Practice: Back and Forth Ball Tap and Trap

  • Ask students to show ready position, then cue practice aloud, ready, eyes on the ball, softly tap, tap, tap, tap-trap. Tap, tap, tap, tap-trap.
  • Continue practice, moving through activity space and calling aloud cue words until students show some control.

Explain/Demonstrate: Back and Forth Foot Dribbling (Forward Moving)
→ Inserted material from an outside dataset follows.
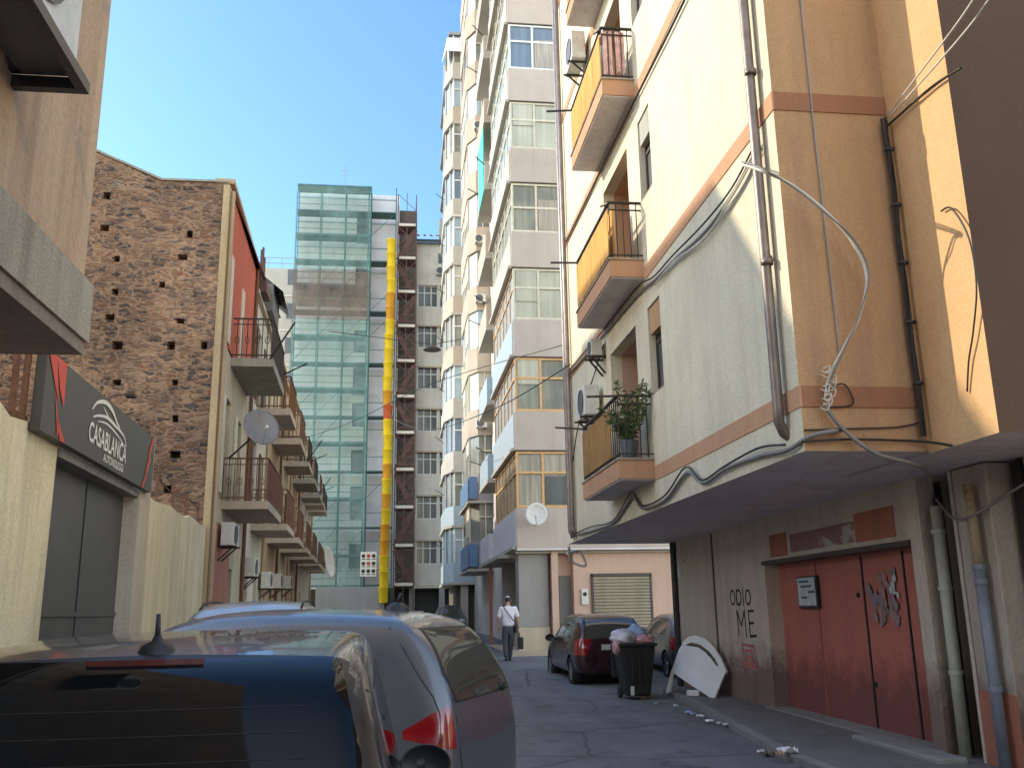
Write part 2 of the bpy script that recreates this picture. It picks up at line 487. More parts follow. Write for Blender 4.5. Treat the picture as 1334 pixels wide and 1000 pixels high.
M['paper'] = flat('paper', (0.55, 0.60, 0.60), 0.7, 0, 0.2, 12)
M['papergrey'] = plaster('torn_poster', (0.30, 0.24, 0.26), (0.2, 0.12, 0.12), 0.5, 18, 0.2, patch=(0.42, 0.25, 0.22))
M['yellowchute'] = flat('yellow_plastic', (0.85, 0.60, 0.02), 0.45, 0, 0.12, 1)
M['orangechute'] = flat('orange_plastic', (0.72, 0.34, 0.02), 0.45, 0, 0.12, 1)
M['redchute'] = flat('red_plastic', (0.60, 0.12, 0.03), 0.45, 0, 0.12, 1)
M['scafgreen'] = flat('scaffold_green', (0.03, 0.13, 0.12), 0.5, 0.2, 0.2, 3)
M['scafdeck'] = flat('scaffold_deck', (0.07, 0.15, 0.15), 0.7, 0, 0.3, 3)
M['scafrust'] = flat('scaffold_rust', (0.13, 0.07, 0.06), 0.7, 0.1, 0.3, 3)
M['net'] = netmat('green_net', (0.36, 0.58, 0.55), 0.32)
M['netdark'] = netmat('brown_net', (0.30, 0.24, 0.20), 0.5)
M['hoarding'] = plaster('metal_hoarding', (0.42, 0.43, 0.43), (0.2, 0.2, 0.2), 0.4, 20, 0.1)
M['darkwin'] = curtain('dark_window', (0.05, 0.055, 0.06), (0.11, 0.12, 0.125), 0.1, 6, 0.6)
M['cwin_beige'] = curtain('beige_curtains', (0.26, 0.225, 0.18), (0.44, 0.39, 0.32), 0.15, 16, 0.12)
M['cwin_cream'] = curtain('cream_blinds', (0.38, 0.37, 0.29), (0.52, 0.50, 0.40), 0.15, 7, 0.12)
M['cwin_blue'] = curtain('blue_glass', (0.10, 0.15, 0.22), (0.17, 0.23, 0.31), 0.1, 5, 0.2)
M['cwin_sky'] = curtain('pale_blue_glass', (0.26, 0.36, 0.42), (0.42, 0.50, 0.54), 0.1, 5, 0.2)
M['cwin_green'] = curtain('green_grey_curtain', (0.18, 0.19, 0.155), (0.30, 0.29, 0.23), 0.12, 9, 0.35)
M['woodframe'] = flat('orange_wood_frame', (0.62, 0.36, 0.16), 0.5)
M['creamframe'] = flat('cream_frame', (0.60, 0.55, 0.43), 0.5)
M['whiteframe'] = flat('white_frame', (0.70, 0.71, 0.70), 0.45)
M['darkframe'] = flat('dark_frame', (0.06, 0.05, 0.045), 0.5)
M['wooddoor'] = flat('dark_wood', (0.10, 0.045, 0.03), 0.6, 0, 0.3, 5)
M['bluerail'] = flat('blue_railing_panel', (0.10, 0.19, 0.34), 0.5, 0, 0.2)
M['skyrail'] = flat('pale_blue_panel', (0.36, 0.44, 0.50), 0.5, 0, 0.12)
M['whiterail'] = flat('white_panel', (0.60, 0.60, 0.62), 0.5, 0, 0.12)
M['screen'] = curtain('orange_canvas', (0.42, 0.20, 0.06), (0.74, 0.44, 0.15), 0.6, 22, 0.0, 0)
M['cane'] = curtain('cane_screen', (0.16, 0.085, 0.03), (0.46, 0.27, 0.11), 0.6, 40, 0.1, 0)
M['clothpink'] = flat('pink_cloth', (0.75, 0.50, 0.44), 0.9, 0, 0.3, 10)
M['clothwhite'] = flat('white_cloth', (0.80, 0.78, 0.74), 0.9, 0, 0.1, 10)
M['turquoise'] = flat('turquoise_awning', (0.05, 0.50, 0.42), 0.8, 0, 0.2, 4)
M['leaf'] = flat('leaf_green', (0.055, 0.085, 0.03), 0.6, 0, 0.5, 12)
M['leaf2'] = flat('leaf_yellow_green', (0.16, 0.18, 0.06), 0.6, 0, 0.4, 12)
M['pot'] = flat('grey_pot', (0.10, 0.11, 0.13), 0.6)
M['dish'] = flat('dish_white', (0.72, 0.70, 0.66), 0.4, 0, 0.05)
M['dishgrey'] = flat('dish_grey', (0.20, 0.19, 0.19), 0.45, 0.2, 0.1)
M['binblack'] = flat('bin_plastic', (0.018, 0.019, 0.02), 0.55, 0, 0.3, 10)
M['bagwhite'] = flat('white_bag', (0.66, 0.66, 0.72), 0.35, 0, 0.08)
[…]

  • Share that in most games where the foot dribble is used, the player would need to be able to move the ball throughout the activity area. Tell students that they will try that next.
  • Ask students to move their space spot and ball to the sideline so that everyone can start the practice activity moving in the same direction.
  • Demonstrate how to move/tap the ball back/forth/forward.
  • Remind students that a soft tap will help them keep their ball under control.
  • Ask students to put their arm straight out in front of them. Explain that they should try not to let their ball go farther out/away from them than the length of their arm.
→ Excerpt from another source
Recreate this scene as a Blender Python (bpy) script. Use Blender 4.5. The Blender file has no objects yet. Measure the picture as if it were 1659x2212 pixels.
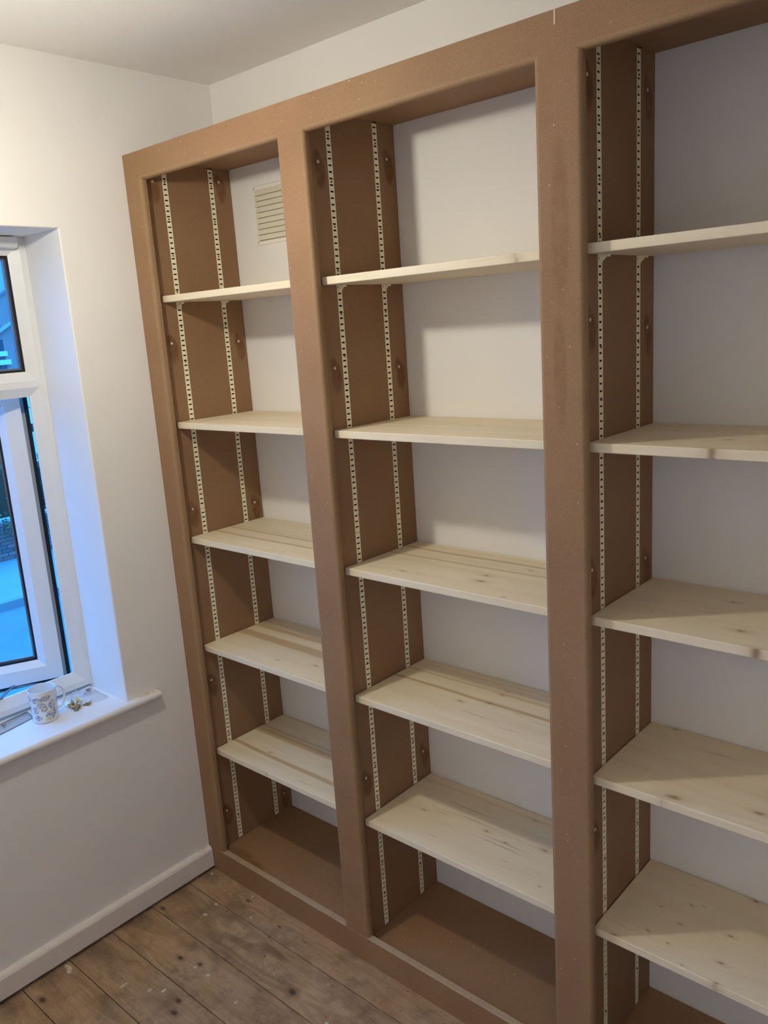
import bpy, bmesh, math, random
from mathutils import Matrix, Vector, noise as mnoise

random.seed(7)
SC = bpy.context.scene
COL = SC.collection

# ------------------------------------------------------------------ camera
cam = bpy.data.cameras.new('camera')
cam_ob = bpy.data.objects.new('camera', cam)
COL.objects.link(cam_ob)
RIGHT = Vector((0.747797, 0.660690, -0.065483))
DOWN = Vector((0.098733, -0.208196, -0.973091))
FWD = Vector((-0.656545, 0.721209, -0.220920))
m = Matrix((RIGHT, -DOWN, -FWD)).transposed().to_4x4()
m.translation = Vector((2.11, -1.3567, 1.7084))
cam_ob.matrix_world = m
cam.sensor_fit = 'HORIZONTAL'
cam.sensor_width = 36.0
cam.lens = 1790.45 / 1659.0 * 36.0
cam.clip_start = 0.02
cam.clip_end = 500
SC.camera = cam_ob

# ------------------------------------------------------------------ sky, exposure
SC.view_settings.view_transform = 'Standard'
SC.view_settings.look = 'None'
SC.view_settings.exposure = 0.06
SC.view_settings.gamma = 1.0
SC.view_settings.use_curve_mapping = False
SC.cycles.diffuse_bounces = 8
SC.cycles.max_bounces = 14
SC.cycles.transparent_max_bounces = 12
SKY_STRENGTH = 1.0
world = bpy.data.worlds.new('dusk_sky')
SC.world = world
world.use_nodes = True
wn = world.node_tree
wn.nodes.clear()
w_out = wn.nodes.new('ShaderNodeOutputWorld')
w_bg = wn.nodes.new('ShaderNodeBackground')
w_tc = wn.nodes.new('ShaderNodeTexCoord')
w_sx = wn.nodes.new('ShaderNodeSeparateXYZ')
w_rp = wn.nodes.new('ShaderNodeValToRGB')
wn.links.new(w_tc.outputs['Generated'], w_sx.inputs[0])
wn.links.new(w_sx.outputs['Z'], w_rp.inputs[0])
wn.links.new(w_rp.outputs[0], w_bg.inputs[0])
wn.links.new(w_bg.outputs[0], w_out.inputs[0])
w_rp.color_ramp.elements[0].position = 0.0
w_rp.color_ramp.elements[0].color = (0.10, 0.80, 2.8, 1)
w_rp.color_ramp.elements[1].position = 1.0
w_rp.color_ramp.elements[1].color = (0.36, 3.1, 9.2, 1)
w_bg.inputs[1].default_value = SKY_STRENGTH
LAMP_POS = (0.61, -0.66, 2.10)
LAMP_COLOR = (1.0, 0.935, 0.775)
FILL_STRENGTH = 60.0  # radiance of the added fill lamp behind the camera
LAMP_STRENGTH = 520.0          # radiance of the bulb, see pendant_lamp below

# ------------------------------------------------------------------ node helpers
class NT:
    def __init__(self, name):
        self.mat = bpy.data.materials.new(name)
        self.mat.use_nodes = True
        self.t = self.mat.node_tree
        self.t.nodes.clear()
        self.out = self.t.nodes.new('ShaderNodeOutputMaterial')
        self.bsdf = self.t.nodes.new('ShaderNodeBsdfPrincipled')
        self.link(self.bsdf.outputs[0], self.out.inputs[0])
        self._oc = None

    def link(self, a, b):
        self.t.links.new(a, b)

    def put(self, sock, v):
        if hasattr(v, 'links') or isinstance(v, bpy.types.NodeSocket):
            self.link(v, sock)
        else:
            if sock.type == 'RGBA' and hasattr(v, '__len__') and len(v) == 3:
                v = (*v, 1)
            sock.default_value = v

    @property
    def obj(self):
        if self._oc is None:
            self._oc = self.t.nodes.new('ShaderNodeTexCoord').outputs['Object']
        return self._oc

    def math(self, op, a, b=0.0, clamp=False):
        n = self.t.nodes.new('ShaderNodeMath'); n.operation = op; n.use_clamp = clamp
        self.put(n.inputs[0], a); self.put(n.inputs[1], b)
        return n.outputs[0]

    def vmath(self, op, a, b=(0, 0, 0)):
        n = self.t.nodes.new('ShaderNodeVectorMath'); n.operation = op
        self.put(n.inputs[0], a); self.put(n.inputs[1], b)
        return n.outputs['Value'] if op in ('LENGTH', 'DISTANCE', 'DOT_PRODUCT') else n.outputs[0]

    def mix(self, fac, a, b, mode='MIX'):
        n = self.t.nodes.new('ShaderNodeMix'); n.data_type = 'RGBA'; n.blend_type = mode
        self.put(n.inputs[0], fac); self.put(n.inputs[6], a); self.put(n.inputs[7], b)
        return n.outputs[2]

    def scale(self, vec, s):
        return self.vmath('MULTIPLY', vec, s)

    def noise(self, vec, scale, detail=3.0, rough=0.55, dist=0.0):
        n = self.t.nodes.new('ShaderNodeTexNoise')
        self.put(n.inputs['Vector'], vec)
        n.inputs['Scale'].default_value = scale; n.inputs['Detail'].default_value = detail
        n.inputs['Roughness'].default_value = rough; n.inputs['Distortion'].default_value = dist
        return n.outputs[0]

    def voro(self, vec, scale, feature='F1'):
        n = self.t.nodes.new('ShaderNodeTexVoronoi'); n.feature = feature
        self.put(n.inputs['Vector'], vec); n.inputs['Scale'].default_value = scale
        return n.outputs

    def ramp(self, fac, stops):
        n = self.t.nodes.new('ShaderNodeValToRGB')
        el = n.color_ramp.elements
        while len(el) < len(stops):
            el.new(0.5)
        for e, (p, c) in zip(el, stops):
            e.position = p
            e.color = (c, c, c, 1) if not hasattr(c, '__len__') else (*c, 1)
        self.put(n.inputs[0], fac)
        return n.outputs[0]

    def sep(self, vec):
        n = self.t.nodes.new('ShaderNodeSeparateXYZ'); self.put(n.inputs[0], vec)
        return n.outputs

    def spots(self, vec, pts, soft=0.5):
        """1 inside the ellipsoids (x,y,z, rx,ry,rz), fading over the outer `soft` share"""
        tot = None
        for (x, y, z, rx, ry, rz) in pts:
            d = self.vmath('SUBTRACT', vec, (x, y, z))
            d = self.vmath('MULTIPLY', d, (1 / rx, 1 / ry, 1 / rz))
            l = self.vmath('LENGTH', d)
            f = self.math('DIVIDE', self.math('SUBTRACT', 1.0, l), soft, True)
            tot = f if tot is None else self.math('MAXIMUM', tot, f)
        return tot

    def bump(self, h, strength=0.2, dist=0.002):
        n = self.t.nodes.new('ShaderNodeBump')
        n.inputs['Strength'].default_value = strength; n.inputs['Distance'].default_value = dist
        self.put(n.inputs['Height'], h)
        self.link(n.outputs[0], self.bsdf.inputs['Normal'])

    def done(self, color, rough=0.6, spec=0.3, metal=0.0):
        self.put(self.bsdf.inputs['Base Color'], color)
        self.put(self.bsdf.inputs['Roughness'], rough)
        self.bsdf.inputs['Specular IOR Level'].default_value = spec
        self.bsdf.inputs['Metallic'].default_value = metal
        return self.mat


def plain(name, color, rough=0.6, spec=0.3, metal=0.0, vary=0.06, scale=30):
    n = NT(name)
    f = n.noise(n.obj, scale, 3)
    d = tuple(c * (1 - vary * 2) for c in color)
    return n.done(n.mix(f, color, d), rough, spec, metal)


# ------------------------------------------------------------------ materials
def mat_paint(name, base, marks=None):
    n = NT(name)
    big = n.noise(n.obj, 1.7, 3)
    col = n.mix(n.ramp(big, [(0.3, 0.0), (0.75, 1.0)]), base, tuple(c * 0.95 for c in base))
    if marks:
        f = n.spots(n.obj, marks, 0.9)
        f = n.math('MULTIPLY', f, n.ramp(n.noise(n.obj, 120, 3), [(0.42, 0.0), (0.55, 1.0)]))
        col = n.mix(f, col, (0.45, 0.27, 0.13))
    h1 = n.noise(n.obj, 9, 4, 0.6)
    h2 = n.noise(n.obj, 160, 2)
    lump = n.ramp(n.voro(n.vmath('ADD', n.obj, n.scale(n.obj, (0.0, 0.3, 0.1))), 6.3)[0], [(0.0, 1.0), (0.09, 0.0)])
    h = n.math('ADD', n.math('MULTIPLY', h1, 1.0), n.math('MULTIPLY', h2, 0.10))
    h = n.math('ADD', h, n.math('MULTIPLY', n.math('MULTIPLY', lump, n.noise(n.obj, 70, 2)), 0.7))
    n.bump(h, 0.35, 0.006)
    return n.done(col, 0.62, 0.25)


M_WALL = mat_paint('wall_paint', (0.87, 0.86, 0.835))
M_WALL_WINDOW = mat_paint('wall_paint_window_side', (0.87, 0.86, 0.835))
M_CEIL = mat_paint('ceiling_paint', (0.87, 0.86, 0.835))
M_SKIRT = mat_paint('skirting_paint', (0.82, 0.765, 0.72), [(0.0, -0.03, 0.085, 0.03, 0.03, 0.008)])


def mat_mdf(name, base, stains=None, dust=0.55, stain_color=(0.42, 0.36, 0.32)):
    n = NT(name)
    big = n.noise(n.obj, 5.5, 4, 0.6)
    col = n.mix(n.ramp(big, [(0.32, 0.0), (0.7, 1.0)]), base, tuple(c * k for c, k in zip(base, (0.88, 0.85, 0.82))))
    fine = n.ramp(n.noise(n.obj, 520, 3, 0.75), [(0.34, 0.70), (0.66, 1.22)])
    col = n.mix(0.7, col, fine, 'MULTIPLY')
    dark = n.ramp(n.noise(n.obj, 300, 1, 0.5), [(0.24, 1.0), (0.32, 0.0)])
    col = n.mix(n.math('MULTIPLY', dark, 0.4), col, tuple(c * 0.45 for c in base))
    v = n.voro(n.obj, 85)
    d = n.ramp(v[0], [(0.09, 1.0), (0.17, 0.0)])
    sel = n.ramp(n.sep(v[1])[0], [(0.90, 0.0), (0.92, 1.0)])
    col = n.mix(n.math('MULTIPLY', n.math('MULTIPLY', d, sel), dust), col, (0.72, 0.6, 0.45))
    if stains:
        f = n.spots(n.obj, stains, 0.35)
        f = n.math('MULTIPLY', f, n.ramp(n.noise(n.obj, 45, 3), [(0.3, 0.5), (0.6, 1.0)]))
        col = n.mix(f, col, n.mix(1.0, col, stain_color, 'MULTIPLY'))
    n.bump(n.noise(n.obj, 400, 2), 0.08, 0.0006)
    return n.done(col, 0.62, 0.28)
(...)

Practice: Back and Forth Foot Dribbling (Moving Forward)

  • Ask students to show a ready position.
  • Cue practice aloud starting with just four taps and then a trap, ready, softly tap forward, tap, tap, tap-trap and continue, Tap, tap, tap, tap-trap.
  • Once students have reached the opposite sideline ask them to turn around and get ready to try again, moving back to their starting spot. Cue aloud, tap, tap, tap, tap-trap! Tap, tap, tap, tap-trap!
  • Continue cuing practice aloud until students have reached their starting spot.
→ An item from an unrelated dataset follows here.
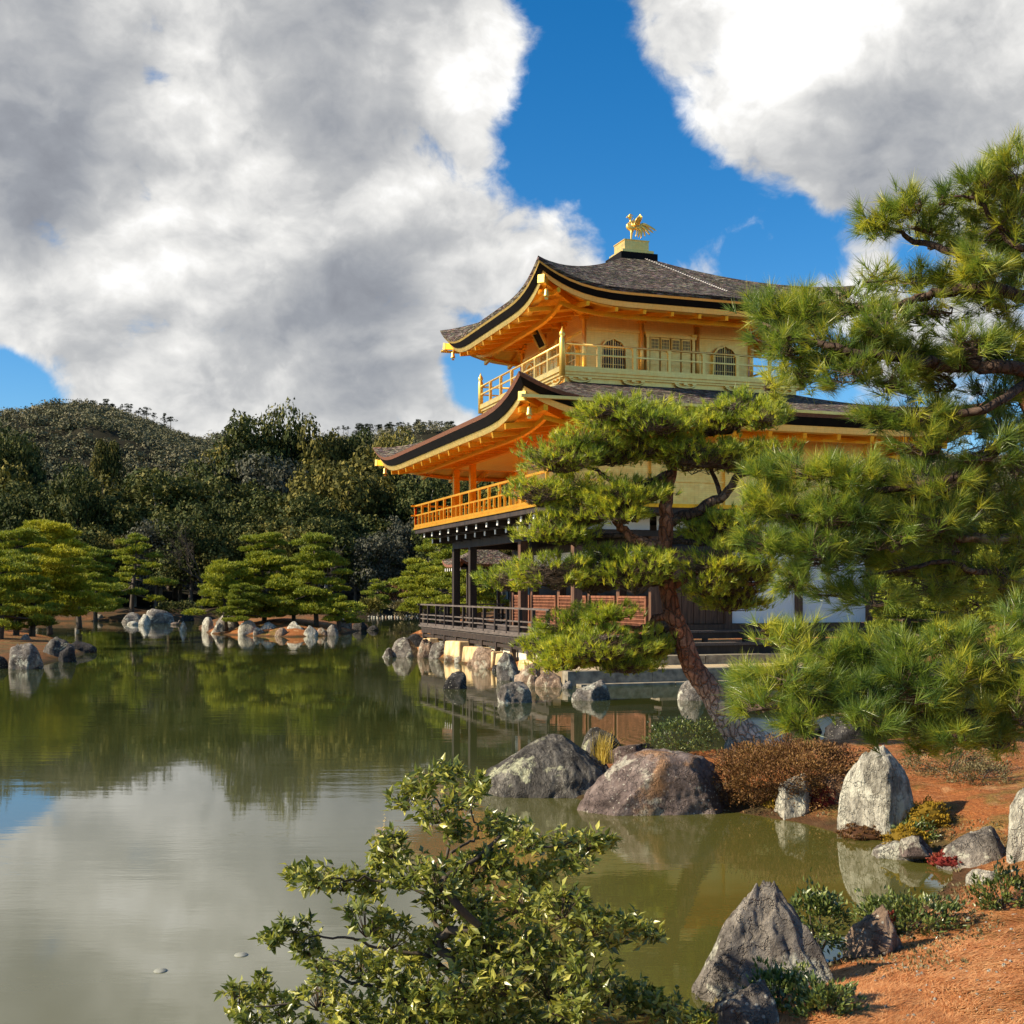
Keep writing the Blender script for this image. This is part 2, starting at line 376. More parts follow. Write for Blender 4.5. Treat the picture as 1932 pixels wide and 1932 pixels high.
m_leaf('tree_dark', (0.014, 0.024, 0.008), (0.052, 0.070, 0.018), (0.19, 0.175, 0.05), 0.7, 0.12, 0.12, 0.10)
m_leaf('tree_olive', (0.028, 0.034, 0.010), (0.105, 0.10, 0.022), (0.29, 0.24, 0.055), 0.7, 0.12, 0.12, 0.10)
m_leaf('tree_brown', (0.05, 0.042, 0.028), (0.10, 0.082, 0.05), (0.16, 0.125, 0.08), 0.8, 0.1, 0.2, 0.10)
m_leaf('tree_grey', (0.045, 0.052, 0.034), (0.08, 0.085, 0.055), (0.15, 0.14, 0.10), 0.7, 0.1, 0.2, 0.10)
m_leaf('hill_leaf', (0.08, 0.09, 0.05), (0.15, 0.145, 0.08), (0.225, 0.195, 0.12), 0.9, 0.05, 0.1, 0.02)  # winter wood tones, paled so the leaf colour stands in for haze
m_leaf('hill_pine', (0.02, 0.03, 0.016), (0.035, 0.046, 0.024), (0.06, 0.07, 0.035), 0.9, 0.05, 0.1, 0.02)
m_leaf('camellia_leaf', (0.04, 0.07, 0.018), (0.20, 0.23, 0.042), (0.56, 0.52, 0.11), 0.33, 0.32, 0.6, 2.2)
m_leaf('bush_leaf', (0.03, 0.055, 0.016), (0.085, 0.125, 0.028), (0.24, 0.26, 0.06), 0.34, 0.2, 0.55, 2.2)
m_leaf('bush_brown', (0.06, 0.025, 0.010), (0.17, 0.08, 0.028), (0.28, 0.16, 0.045), 0.6, 0.15, 0.3, 2.2)
m_leaf('bush_olive', (0.05, 0.045, 0.018), (0.13, 0.11, 0.04), (0.26, 0.21, 0.10), 0.5, 0.15, 0.4, 2.2)
m_leaf('moss_gold', (0.14, 0.09, 0.012), (0.32, 0.20, 0.02), (0.46, 0.32, 0.04), 0.85, 0.1, 0.1, 5)
m_leaf('moss_red', (0.14, 0.02, 0.018), (0.26, 0.045, 0.035), (0.34, 0.10, 0.05), 0.85, 0.1, 0.1, 5)
m_leaf('grass_gold', (0.25, 0.20, 0.03), (0.50, 0.36, 0.05), (0.62, 0.46, 0.12), 0.5, 0.25, 0.3, 3)
m_leaf('litter_needle', (0.28, 0.09, 0.026), (0.56, 0.22, 0.07), (0.78, 0.44, 0.19), 0.6, 0.1, 0.3, 3)

def m_pinebark(name, c0, c1, c2, sc_=9.0, tint2=None):
    m, w = newmat(name); p = obj_c(w)
    pw = w.vmath('ADD', p, w.vmath('SCALE', w.noise(p, 4, 4, 0.6, 0, 1), scale=0.12))
    vo = w.n('ShaderNodeTexVoronoi', i_Scale=sc_, feature='DISTANCE_TO_EDGE'); w.t.links.new(w.vmath('MULTIPLY', pw, (1, 1, 0.45)), vo.inputs['Vector'])
    n = w.noise(p, 2.5, 7, 0.65); n2 = w.noise(p, 22, 6, 0.65)
    c = w.ramp(n, [(0.35, c0), (0.55, c1), (0.7, c2)])
    c = w.mix(0.6, c, w.ramp(n2, [(0.3, (0.45, 0.42, 0.4)), (0.7, (1.25, 1.22, 1.2))]), 'MULTIPLY')
    if tint2:
        zz = w.n('ShaderNodeSeparateXYZ'); w.t.links.new(p, zz.inputs[0])
        f2 = w.maprange(w.math('ADD', zz.outputs[2], w.math('MULTIPLY', n, 0.9)), 0.55, 1.5, 1.0, 0.0, True)
        c = w.mix(f2, c, w.mix(0.6, w.ramp(n, [(0.35, tint2[0]), (0.68, tint2[1])]), w.ramp(n2, [(0.3, (0.45, 0.42, 0.4)), (0.7, (1.25, 1.22, 1.2))]), 'MULTIPLY'))
    c = w.mix(w.maprange(vo.outputs['Distance'], 0.0, 0.055, 0.7, 0, True), c, (0.05, 0.034, 0.024))
    h = w.math('ADD', w.maprange(vo.outputs['Distance'], 0, 0.16, 0, 1, True), w.math('MULTIPLY', n2, 0.35))
    finish(w, c, 0.85, 0, h, 1.0, 0.03, 0.2)
m_pinebark('pine_bark_grey', (0.20, 0.13, 0.085), (0.36, 0.27, 0.19), (0.50, 0.40, 0.29), 8)
m_pinebark('pine_bark_red', (0.16, 0.06, 0.03), (0.34, 0.15, 0.08), (0.50, 0.30, 0.19), 15)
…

Explain/Demonstrate: Try for 10

  • Share with students that they are going to continue to try the forward moving-foot dribble on their own.
  • Tell them they will continue to practice using the inside of the foot to tap the ball softly back and forth/forward, trying to get at least ten taps in a row with control.
  • Explain that if they get ten, they should leave their ball and move safely to high five the teacher. Then they can return to their ball and try to get ten again.
  • Remind students to use their foot trap skill if the ball begins to roll away from them and they need to regain control.

Practice: Try for 10

  • Direct students to start in the ready position with their ball directly in front of them.
  • Begin music to cue movement.
  • Call aloud body cues as reminders for students to use their best body form.
  • Complete a high five with those students that complete ten in a row.
  • Continue practicing for 2-4 minutes.


Ask students to pick up their ball and bring it to the designated area and then return to their team position.

Variations:  Students can be paired together and take turns practicing, if space or amount of equipment is an issue.